Tom Angotti, professor emeritus of urban policy and planning at Hunter College, spoke to the history of rezoning over the last century and the forces of capital on commodified land.

“Every neighborhood is on target” for rezoning, Angotti told the group.

Pati Rodriguez, a spokesperson for Mi Casa No Es Su Casa, voiced her rejection of the community-developed Bushwick Community Plan and the city’s following Bushwick Neighborhood Plan. Both plans claim to offer tools to keep gentrification in check, mainly through preservation and downzoning.
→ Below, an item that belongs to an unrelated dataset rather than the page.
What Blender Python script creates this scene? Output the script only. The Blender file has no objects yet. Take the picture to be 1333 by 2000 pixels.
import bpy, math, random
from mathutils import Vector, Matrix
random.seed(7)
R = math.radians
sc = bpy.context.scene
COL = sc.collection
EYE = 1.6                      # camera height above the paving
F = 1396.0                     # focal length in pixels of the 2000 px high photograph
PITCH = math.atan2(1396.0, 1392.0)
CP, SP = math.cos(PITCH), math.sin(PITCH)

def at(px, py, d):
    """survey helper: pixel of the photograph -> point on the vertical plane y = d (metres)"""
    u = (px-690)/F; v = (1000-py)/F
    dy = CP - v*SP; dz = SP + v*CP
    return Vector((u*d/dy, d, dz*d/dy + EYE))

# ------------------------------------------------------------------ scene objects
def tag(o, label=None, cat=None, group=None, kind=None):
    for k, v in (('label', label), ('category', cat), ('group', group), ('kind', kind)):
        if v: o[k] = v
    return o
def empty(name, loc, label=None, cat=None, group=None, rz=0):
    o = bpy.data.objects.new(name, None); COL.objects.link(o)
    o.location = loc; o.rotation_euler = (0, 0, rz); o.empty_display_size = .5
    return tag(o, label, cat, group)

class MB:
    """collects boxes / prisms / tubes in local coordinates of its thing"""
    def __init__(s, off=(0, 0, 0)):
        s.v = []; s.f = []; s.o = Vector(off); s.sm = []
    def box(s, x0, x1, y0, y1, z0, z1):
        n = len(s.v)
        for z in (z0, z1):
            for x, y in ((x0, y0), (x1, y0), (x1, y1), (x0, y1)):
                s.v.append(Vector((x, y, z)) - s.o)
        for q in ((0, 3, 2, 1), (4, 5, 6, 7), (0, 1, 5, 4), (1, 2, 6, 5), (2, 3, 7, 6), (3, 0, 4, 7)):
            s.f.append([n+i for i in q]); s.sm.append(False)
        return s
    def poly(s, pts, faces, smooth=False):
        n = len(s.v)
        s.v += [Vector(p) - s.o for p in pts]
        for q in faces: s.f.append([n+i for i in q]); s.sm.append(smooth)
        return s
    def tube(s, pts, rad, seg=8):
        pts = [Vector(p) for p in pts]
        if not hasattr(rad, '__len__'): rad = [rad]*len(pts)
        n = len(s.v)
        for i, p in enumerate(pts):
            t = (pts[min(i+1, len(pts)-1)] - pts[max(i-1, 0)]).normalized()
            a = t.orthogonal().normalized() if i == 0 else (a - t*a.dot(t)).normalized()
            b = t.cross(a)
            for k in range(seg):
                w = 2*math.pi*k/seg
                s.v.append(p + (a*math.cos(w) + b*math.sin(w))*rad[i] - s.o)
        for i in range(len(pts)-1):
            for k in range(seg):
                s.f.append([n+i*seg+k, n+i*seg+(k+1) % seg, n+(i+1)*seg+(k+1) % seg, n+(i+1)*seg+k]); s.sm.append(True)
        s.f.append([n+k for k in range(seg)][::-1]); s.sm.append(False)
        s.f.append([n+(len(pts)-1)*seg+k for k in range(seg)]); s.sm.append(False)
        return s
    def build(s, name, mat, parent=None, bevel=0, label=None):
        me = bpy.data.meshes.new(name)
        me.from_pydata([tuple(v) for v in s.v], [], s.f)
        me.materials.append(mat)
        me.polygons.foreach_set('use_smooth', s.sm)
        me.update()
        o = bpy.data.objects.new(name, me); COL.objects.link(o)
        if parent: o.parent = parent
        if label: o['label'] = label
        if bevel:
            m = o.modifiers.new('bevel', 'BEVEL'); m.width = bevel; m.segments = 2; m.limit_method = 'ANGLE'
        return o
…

Rodriguez, however, isn’t buying it.

“Zoning has never saved a community,” she said.

Rodriguez called on local Councilmember Antonio Reynoso, who has supported the idea of rezoning, to speak out against the process.

Economist Lynn Ellsworth encouraged those gathered to think about the next steps in opposing the rezoning process, drawing on knowledge from previous efforts in neighborhoods like East Harlem and Inwood.

While the #Battle4Bushwick — as Mi Casa No Es Su Casa has branded the fight — has seen meetings shut down and disrupted, panel members admitted that the process of civil disobedience often forces stakeholders and decision makers behind closed doors, eventually keeping activists out.

Ellsworth suggested filing Article 78 lawsuits, used to appeal agency decisions, to attempt to “throw a spanner in the works” and slow down the process until a new mayoral administration is in power, in hopes of a more sympathetic system.

Above all, Ellsworth emphasized, “You have to scare the sh-t out of your City Council member.”

She encouraged everyone present to get involved politically, run for office themselves or support opposition candidates for those who are in favor of the rezoning. Councilmember Reyonoso, who has put himself at the forefront of the rezoning process, will soon be term-limited out of his post, but recently announced his intentions to run for Brooklyn Borough President.

Chino May, a member of Take Back the Bronx, an activist organization fighting rezoning in New York’s northernmost borough, spoke of building a broad movement of people power in opposition to rezoning through organizing and protest. He encouraged those present to take lessons from each of the fights against rezoning across the city, calling each an experiment in how to fight against what many see as an inevitable outcome for neighborhoods across New York.

DCP is accepting public feedback and comments on their Bushwick Neighborhood Plan via their website or at [email protected].

According to the DCP, they hope to have the plan certified by winter 2020.